Hors-saison

Au fil des albums de James Sturm se dessine le portrait d’une Amérique en perdition. L’auteur fait cette fois la chronique d’un couple qui se délite sur fond de la dernière campagne électorale qui opposa, en 2016, le mauvais au pire. Mark, un col bleu qui travaille dans le bâtiment, est dégouté par l’abandon de Bernie Sanders: il va devoir choisir entre Clinton qu’il déteste parce que  » c’est juste un peu plus la même vieille merde » et Trump « une machine à connerie ambulante« . Lisa, son ex, est bénévole pour le compte d’Hillary, ce qui n’adoucit en rien leurs rapports.
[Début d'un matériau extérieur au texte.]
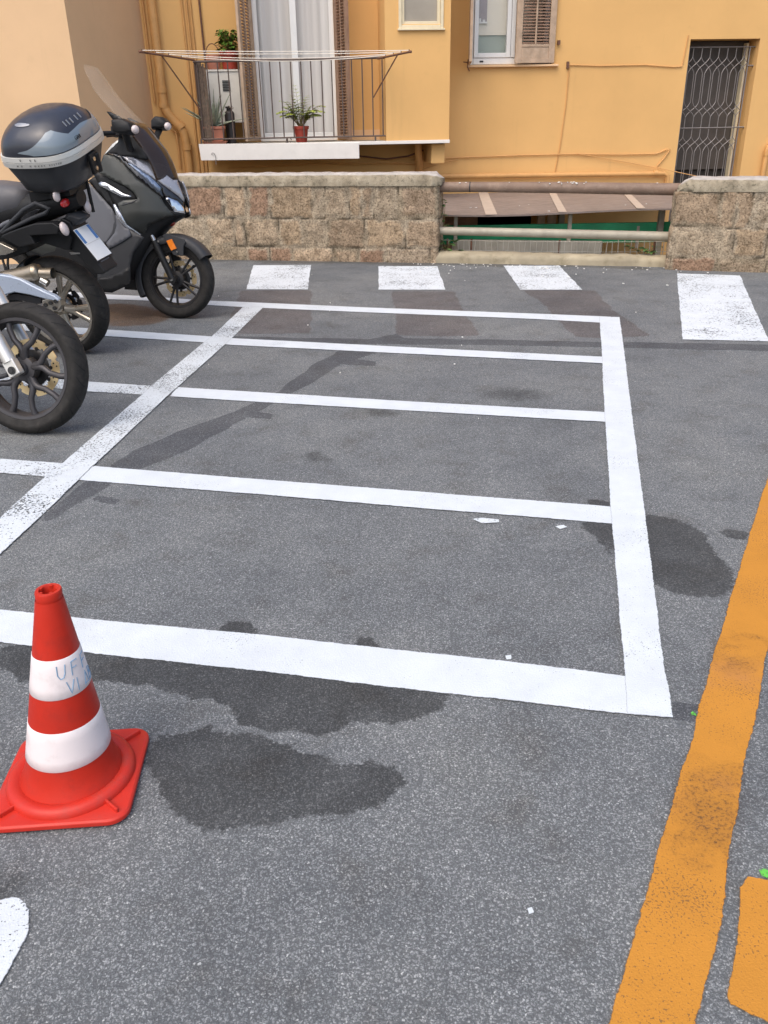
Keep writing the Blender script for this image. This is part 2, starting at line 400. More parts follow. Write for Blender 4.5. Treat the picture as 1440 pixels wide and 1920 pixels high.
def glass(name, tint, rough=.03, alpha=.3, spec=.5, ior=1.45):
    t = NT(name); t.set(Base_Color=tint, Roughness=rough, Specular_IOR_Level=spec, IOR=ior, Alpha=alpha, Coat_Weight=.15, Coat_Roughness=.05); return t.m
M_CLEAR = glass("clear_screen", (.62,.54,.45), alpha=.075)
M_SMOKE = glass("smoked_screen", (.035,.022,.016), alpha=.86)
M_SLENS = glass("smoked_lens", (.20,.24,.27), .06, alpha=1.0, ior=1.65)
def winglass(name, tint):
    t = NT(name); t.set(Base_Color=tint, Roughness=.02, IOR=1.9, Specular_IOR_Level=.7, Coat_Weight=1.0, Coat_Roughness=.01, Coat_IOR=2.2); return t.m
M_MAUVE = pm("mauve_reflection", (.34,.30,.32), .9, bump=0)  # tone of the window in the modelled reflection
M_WINGL = glass("window_glass", (.5,.55,.52), .02, alpha=.10)
M_FROST = pm("frosted_glass", (.34,.30,.24), .4, var=.12, vs=3, bump=.05)
def curtain_mat():
    t = NT("white_curtain"); w = t.noise(1.0, 5, .6, co=t.scaled((7, 7, .10)))
    t.set(Base_Color=t.ramp(w, [(.3, (.50,.48,.455)), (.7, (.66,.645,.62))]), Roughness=.85, Normal=t.bump(w, .3, .03)); return t.m
M_CURT = curtain_mat()

# ------------------------------------------------------------------ ground, road, markings
WO = Vector((0, 9.63, 0)); WE = Vector((1, -.225, 0)).normalized(); WB = Vector((-WE.y, WE.x, 0)); WYAW = math.atan2(WE.y, WE.x)
def wall_pt(u, off, z=0.0): return WO + WE*u + WB*off + Vector((0, 0, z))
rb = MB()
far_l = wall_pt(-60, .12); far_r = wall_pt(60, .12)
rb.add([(far_l.x, far_l.y, 0), (far_l.x, -80, 0), (far_r.x, -80, 0), (far_r.x, far_r.y, 0)], [(0, 1, 2, 3)])
tag(rb.build("road", M_ASPH, smooth=0), kind="structure")
yb = MB(); yb.add([(-300, -300, -2.4), (300, -300, -2.4), (300, 300, -2.4), (-300, 300, -2.4)], [(0, 1, 2, 3)])
tag(yb.build("ground", M_CONC, smooth=0), kind="structure")

SHEETS = [0]
def ground_sheet(name, pts, mat, z, inset=.02, label=None, jag=.0, px=True, smooth_n=0, step=.05):
    SHEETS[0] += 1; z += .00006*SHEETS[0] if inset > .021 else 0.0
    P = [gp(*p) for p in pts] if px else [Vector((p[0], p[1], 0)) for p in pts]
    P = [Vector((p.x, p.y)) for p in P]
    if sum(P[i].x*P[(i+1) % len(P)].y - P[(i+1) % len(P)].x*P[i].y for i in range(len(P))) < 0: P.reverse()
    for _ in range(smooth_n):
        Q = []
        for i in range(len(P)):
            a, b = P[i], P[(i+1) % len(P)]; Q += [a.lerp(b, .25), a.lerp(b, .75)]
        P = Q
    P = [Vector(p) for p in resample(P, step)]
    n = len(P); nor = []
    for i in range(n):
        t = (P[(i+1) % n] - P[i-1]).normalized(); nor.append(Vector((-t.y, t.x)))
    Q = [P[i] + nor[i]*(noise.noise(Vector((P[i].x*6, P[i].y*6, z*90)))*jag) for i in range(n)]
    O = [tuple(Q[i] - nor[i]*inset*.5) for i in range(n)]
    if inset > .021:                                     # soft-edged stain: distance to the outline at every inner point
        vs, fs = fill(O, inset*.55); oo = [Vector(p) for p in resample(O, inset*.55)]
        ed = [min(1.0, min((p-q).length for q in oo)/inset) for p in vs]
        m = MB(); m.add([(p.x, p.y, lerp(.00025, z, min(1, e*2))) for p, e in zip(vs, ed)], fs)
    else:
        I = [Q[i] + nor[i]*inset*.5 for i in range(n)]
        r = delaunay_2d_cdt([Vector(p) for p in I], [(i, (i+1) % n) for i in range(n)], [], 1, 1e-5)
        m = MB(); m.add([(p.x, p.y, z) for p in r[0]], [tuple(f) for f in r[2]]); ed = [1.0]*len(m.v)
        m.add([(p[0], p[1], z) for p in O] + [(p.x, p.y, z) for p in I], [(i, (i+1) % n, n+(i+1) % n, n+i) for i in range(n)])
        ed += [0.0]*n + [1.0]*n
    o = m.build(name, mat, smooth=0, attr={"ed": ed}); tag(o, label, kind="structure"); return o

def quadp(top, bot): return top + bot[::-1]
Z1, Z2, Z3 = .002, .0050, .0070
# --- old ground-off stripes, joints, tar
for g, lab in (([(452,545),(583,545),(582,600),(580,624),(520,627),(420,626)], "dark reddish patch where the first crossing stripe was ground off"),
          ([(734,547),(851,547),(868,583),(898,630),(820,631),(743,629),(744,591)], "dark reddish patch where the second crossing stripe was ground off"),
          ([(979,545),(1115,545),(1146,580),(1218,630),(1150,634),(1079,633),(1051,605),(1012,563)], "dark reddish patch where the third crossing stripe was ground off")):
    ground_sheet("ground_off_stripe", g, M_GHOST, Z1, .05, lab, .02)
ground_sheet("rust_stain", [(190,572),(235,568),(300,580),(318,592),(300,606),(262,612),(190,612)], M_RUST, Z1, .12, "rusty brown stain beside the scooter front wheel", .05, smooth_n=1)
ground_sheet("tar_seam", [(425,630),(560,634),(690,636),(725,629),(745,626),(760,634),(940,638),(1130,641),(1440,647),(1500,649),(1500,662),(1440,659),(1130,652),(940,648),(740,646),(560,644),(430,641)], M_TAR, Z1, .03, "dark tar seam running across the bays towards the crossing", .02)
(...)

Ils se sont séparés car leur vie n’est plus rythmée que par les engueulades du soir. Ils se partagent la garde des enfants qui, à cinq et huit ans, n’arrêtent pas de comparer la vie de papa à celle de maman. Pendant que Mark court après le fric que lui doit son associé/patron/enculé qui lui ramène des chantier, Lisa le harcèle pour qu’il ne donne pas trop de sucre aux enfants le soir mais insiste pour qu’ils regardent les débats télévisés des candidats pour éveiller leur conscience politique (!). Hors-saison ne raconte pas l’Amérique du bas, mais juste celle du milieu, qui tente de maintenir la tête hors de l’eau. En une série de petits tableaux, James Sturm raconte cette vie où toute joie a disparu, où le quotidien n’est plus qu’un combat à peine adouci par les retransmissions de matchs de football à la télé. On sait l’Amérique bigote, mais même les grâces rendues à Thanksgiving ont le goût nostalgique d’un passé révolu. On l’aura compris, Hors-saison n’est pas une lecture très réjouissante. On le classera pourtant du côté de l’excellent film Marriage story où, à l’instar des protagonistes du film, Mark et Lisa ont du respect l’un pour l’autre mais où, noyés dans leurs soucis et le nez dans le guidon, ils ne peuvent plus que foncer tête baissée dans le mur.

Hors-saison

De James Sturm, éditions Delcourt, 216 pages.